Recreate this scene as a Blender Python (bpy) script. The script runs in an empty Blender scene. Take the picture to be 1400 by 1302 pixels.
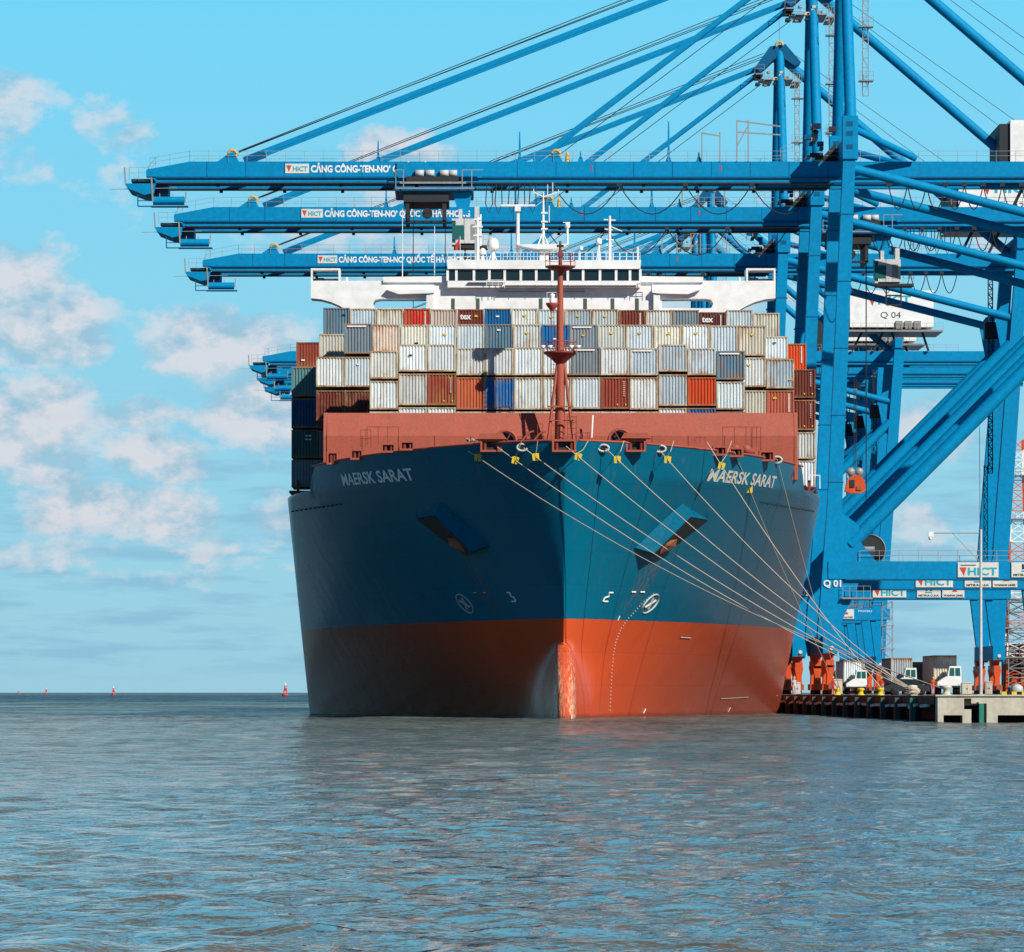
import bpy, math, random
import numpy as np
from mathutils import Vector, Matrix
R = math.radians
random.seed(7)
sc = bpy.context.scene
COL = sc.collection

# ---------------------------------------------------------------- camera
F, VX, HY, CH = 6360.0, 645.0, 947.0, 2.1      # focal length in photo px, vanishing point, horizon row, eye height
cam_d = bpy.data.cameras.new("camera"); cam = bpy.data.objects.new("camera", cam_d); COL.objects.link(cam)
cam.location = (0, 0, CH); cam.rotation_euler = (R(90), 0, 0)
cam_d.sensor_width = 36; cam_d.lens = 36*F/1400
cam_d.shift_x = (700-VX)/1400; cam_d.shift_y = (HY-651)/1400
cam_d.clip_start = 1; cam_d.clip_end = 80000
sc.camera = cam
sc.view_settings.view_transform = 'Standard'; sc.view_settings.look = 'None'
sc.view_settings.exposure = 0; sc.view_settings.gamma = 1

def X_(px, Y): return (px-VX)*Y/F
def Z_(py, Y): return CH+(HY-py)*Y/F
def P_(px, py, Y): return Vector((X_(px, Y), Y, Z_(py, Y)))

# ---------------------------------------------------------------- materials
MATS = {}
def nn(nt, t, **k):
    n = nt.nodes.new(t)
    for a, b in k.items(): setattr(n, a, b)
    return n
def ramp(nt, fac, stops):
    r = nn(nt, 'ShaderNodeValToRGB'); nt.links.new(fac, r.inputs[0])
    e = r.color_ramp.elements
    while len(e) < len(stops): e.new(0.5)
    for i, (p, c) in enumerate(stops):
        e[i].position = p; e[i].color = (c[0], c[1], c[2], 1) if not isinstance(c, (int, float)) else (c, c, c, 1)
    return r.outputs[0]
def mixc(nt, fac, a, b, mode='MIX'):
    m = nn(nt, 'ShaderNodeMix', data_type='RGBA', blend_type=mode)
    for s, v in ((m.inputs[0], fac), (m.inputs[6], a), (m.inputs[7], b)):
        if hasattr(v, 'is_linked'): nt.links.new(v, s)
        elif isinstance(v, (int, float)): s.default_value = v
        else: s.default_value = (v[0], v[1], v[2], 1)
    return m.outputs[2]
def math_(nt, op, a, b=None, c=None, clamp=False):
    m = nn(nt, 'ShaderNodeMath', operation=op); m.use_clamp = clamp
    for i, v in enumerate((a, b, c)):
        if v is None: continue
        if hasattr(v, 'is_linked'): nt.links.new(v, m.inputs[i])
        else: m.inputs[i].default_value = v
    return m.outputs[0]
def noise(nt, vec, scale, detail=4, rough=.55, mapscale=None, loc=None):
    if mapscale or loc:
        mp = nn(nt, 'ShaderNodeMapping'); nt.links.new(vec, mp.inputs[0])
        if mapscale: mp.inputs['Scale'].default_value = mapscale
        if loc is not None:
            if hasattr(loc, 'is_linked'): nt.links.new(loc, mp.inputs['Location'])
            else: mp.inputs['Location'].default_value = loc
        vec = mp.outputs[0]
    n = nn(nt, 'ShaderNodeTexNoise'); nt.links.new(vec, n.inputs['Vector'])
    n.inputs['Scale'].default_value = scale; n.inputs['Detail'].default_value = detail; n.inputs['Roughness'].default_value = rough
    return n.outputs['Fac']
def newmat(name):
    m = bpy.data.materials.new(name); m.use_nodes = True
    nt = m.node_tree; b = nt.nodes['Principled BSDF']; MATS[name] = m
    return m, nt, b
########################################
:: PROBLEM DETAILS ::
Copy out each line word for word, please, skipping the images.

:: COMPLETED EXERCISE ::
Recreate this scene as a Blender Python (bpy) script. The script runs in an empty Blender scene. Take the picture to be 1400 by 1302 pixels.
import bpy, math, random
import numpy as np
from mathutils import Vector, Matrix
R = math.radians
random.seed(7)
sc = bpy.context.scene
COL = sc.collection

# ---------------------------------------------------------------- camera
F, VX, HY, CH = 6360.0, 645.0, 947.0, 2.1      # focal length in photo px, vanishing point, horizon row, eye height
cam_d = bpy.data.cameras.new("camera"); cam = bpy.data.objects.new("camera", cam_d); COL.objects.link(cam)
cam.location = (0, 0, CH); cam.rotation_euler = (R(90), 0, 0)
cam_d.sensor_width = 36; cam_d.lens = 36*F/1400
cam_d.shift_x = (700-VX)/1400; cam_d.shift_y = (HY-651)/1400
cam_d.clip_start = 1; cam_d.clip_end = 80000
sc.camera = cam
sc.view_settings.view_transform = 'Standard'; sc.view_settings.look = 'None'
sc.view_settings.exposure = 0; sc.view_settings.gamma = 1

def X_(px, Y): return (px-VX)*Y/F
def Z_(py, Y): return CH+(HY-py)*Y/F
def P_(px, py, Y): return Vector((X_(px, Y), Y, Z_(py, Y)))

# ---------------------------------------------------------------- materials
MATS = {}
def nn(nt, t, **k):
    n = nt.nodes.new(t)
    for a, b in k.items(): setattr(n, a, b)
    return n
def ramp(nt, fac, stops):
    r = nn(nt, 'ShaderNodeValToRGB'); nt.links.new(fac, r.inputs[0])
    e = r.color_ramp.elements
    while len(e) < len(stops): e.new(0.5)
    for i, (p, c) in enumerate(stops):
        e[i].position = p; e[i].color = (c[0], c[1], c[2], 1) if not isinstance(c, (int, float)) else (c, c, c, 1)
    return r.outputs[0]
def mixc(nt, fac, a, b, mode='MIX'):
    m = nn(nt, 'ShaderNodeMix', data_type='RGBA', blend_type=mode)
    for s, v in ((m.inputs[0], fac), (m.inputs[6], a), (m.inputs[7], b)):
        if hasattr(v, 'is_linked'): nt.links.new(v, s)
        elif isinstance(v, (int, float)): s.default_value = v
        else: s.default_value = (v[0], v[1], v[2], 1)
    return m.outputs[2]
def math_(nt, op, a, b=None, c=None, clamp=False):
    m = nn(nt, 'ShaderNodeMath', operation=op); m.use_clamp = clamp
    for i, v in enumerate((a, b, c)):
        if v is None: continue
        if hasattr(v, 'is_linked'): nt.links.new(v, m.inputs[i])
        else: m.inputs[i].default_value = v
    return m.outputs[0]
def noise(nt, vec, scale, detail=4, rough=.55, mapscale=None, loc=None):
    if mapscale or loc:
        mp = nn(nt, 'ShaderNodeMapping'); nt.links.new(vec, mp.inputs[0])
        if mapscale: mp.inputs['Scale'].default_value = mapscale
        if loc is not None:
            if hasattr(loc, 'is_linked'): nt.links.new(loc, mp.inputs['Location'])
            else: mp.inputs['Location'].default_value = loc
        vec = mp.outputs[0]
    n = nn(nt, 'ShaderNodeTexNoise'); nt.links.new(vec, n.inputs['Vector'])
    n.inputs['Scale'].default_value = scale; n.inputs['Detail'].default_value = detail; n.inputs['Roughness'].default_value = rough
    return n.outputs['Fac']
def newmat(name):
    m = bpy.data.materials.new(name); m.use_nodes = True
    nt = m.node_tree; b = nt.nodes['Principled BSDF']; MATS[name] = m
    return m, nt, b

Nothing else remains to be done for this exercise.